Objective:
Write out all the lines again, precisely as they stand, but without the images.

Data lines:
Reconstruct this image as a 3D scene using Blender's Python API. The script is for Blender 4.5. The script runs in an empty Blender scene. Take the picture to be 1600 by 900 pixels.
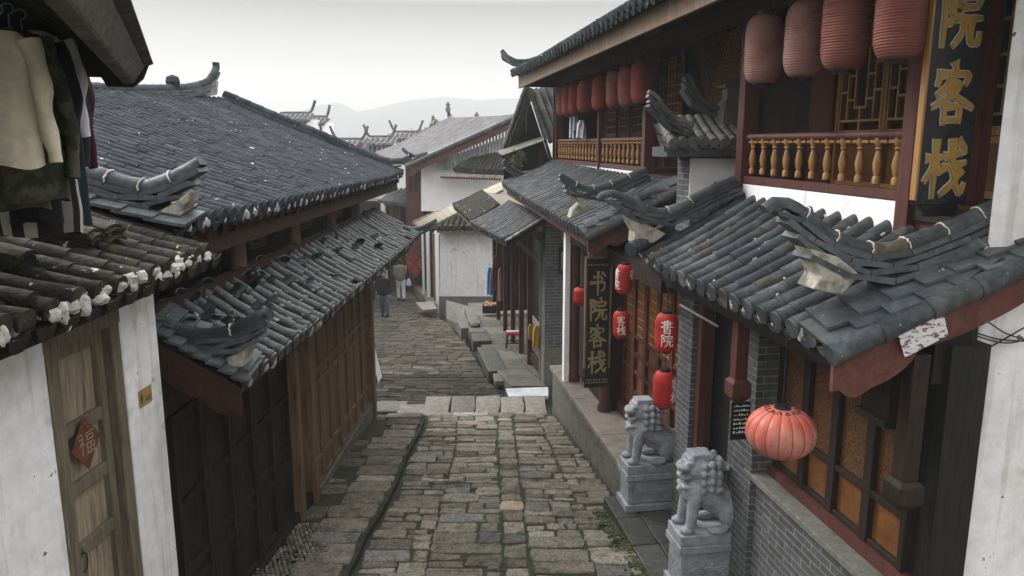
import bpy, math, random
from math import sin, cos, pi, atan, atan2, hypot, radians
from mathutils import Vector, Matrix, noise
V = Vector
scene = bpy.context.scene
COL = scene.collection

# ------------------------------------------------------------------ camera, sky, sun, exposure
FPX = 1180.0                       # focal length in pixels of a 1600 wide frame
PITCH = atan(225 / FPX)
cam_d = bpy.data.cameras.new('camera')
cam_d.sensor_width = 36.0
cam_d.lens = 36.0 * FPX / 1600
cam_d.clip_start = 0.1
cam_d.clip_end = 6000
cam = bpy.data.objects.new('camera', cam_d)
COL.objects.link(cam)
cam.location = (0, 0, 0)
cam.rotation_euler = (pi / 2 - PITCH, 0, 0)
scene.camera = cam

SUN_EL, SUN_AZ = radians(38), radians(-52)
world = bpy.data.worlds.new('World')
scene.world = world
world.use_nodes = True
wn, wl = world.node_tree.nodes, world.node_tree.links
wn.clear()
wo = wn.new('ShaderNodeOutputWorld')
bg = wn.new('ShaderNodeBackground')
bg.inputs['Strength'].default_value = 0.1
sky = wn.new('ShaderNodeTexSky')
sky.sky_type = 'NISHITA'
sky.sun_disc = False
sky.sun_elevation = SUN_EL
sky.sun_rotation = SUN_AZ
sky.dust_density = 4.0
sky.air_density = 1.0
hs = wn.new('ShaderNodeHueSaturation')
hs.inputs['Saturation'].default_value = 0.12
# overcast layer: grey cloud sheet, bright rim near the horizon, brightest overhead
tc = wn.new('ShaderNodeTexCoord')
sep = wn.new('ShaderNodeSeparateXYZ')
ramp = wn.new('ShaderNodeValToRGB')
cr = ramp.color_ramp
cr.elements[0].position = 0.0
cr.elements[0].color = (11.4, 10.9, 9.7, 1)
cr.elements[1].position = 0.6
cr.elements[1].color = (18.0, 18.1, 18.3, 1)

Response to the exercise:
Reconstruct this image as a 3D scene using Blender's Python API. The script is for Blender 4.5. The script runs in an empty Blender scene. Take the picture to be 1600 by 900 pixels.
import bpy, math, random
from math import sin, cos, pi, atan, atan2, hypot, radians
from mathutils import Vector, Matrix, noise
V = Vector
scene = bpy.context.scene
COL = scene.collection

# ------------------------------------------------------------------ camera, sky, sun, exposure
FPX = 1180.0                       # focal length in pixels of a 1600 wide frame
PITCH = atan(225 / FPX)
cam_d = bpy.data.cameras.new('camera')
cam_d.sensor_width = 36.0
cam_d.lens = 36.0 * FPX / 1600
cam_d.clip_start = 0.1
cam_d.clip_end = 6000
cam = bpy.data.objects.new('camera', cam_d)
COL.objects.link(cam)
cam.location = (0, 0, 0)
cam.rotation_euler = (pi / 2 - PITCH, 0, 0)
scene.camera = cam

SUN_EL, SUN_AZ = radians(38), radians(-52)
world = bpy.data.worlds.new('World')
scene.world = world
world.use_nodes = True
wn, wl = world.node_tree.nodes, world.node_tree.links
wn.clear()
wo = wn.new('ShaderNodeOutputWorld')
bg = wn.new('ShaderNodeBackground')
bg.inputs['Strength'].default_value = 0.1
sky = wn.new('ShaderNodeTexSky')
sky.sky_type = 'NISHITA'
sky.sun_disc = False
sky.sun_elevation = SUN_EL
sky.sun_rotation = SUN_AZ
sky.dust_density = 4.0
sky.air_density = 1.0
hs = wn.new('ShaderNodeHueSaturation')
hs.inputs['Saturation'].default_value = 0.12
# overcast layer: grey cloud sheet, bright rim near the horizon, brightest overhead
tc = wn.new('ShaderNodeTexCoord')
sep = wn.new('ShaderNodeSeparateXYZ')
ramp = wn.new('ShaderNodeValToRGB')
cr = ramp.color_ramp
cr.elements[0].position = 0.0
cr.elements[0].color = (11.4, 10.9, 9.7, 1)
cr.elements[1].position = 0.6
cr.elements[1].color = (18.0, 18.1, 18.3, 1)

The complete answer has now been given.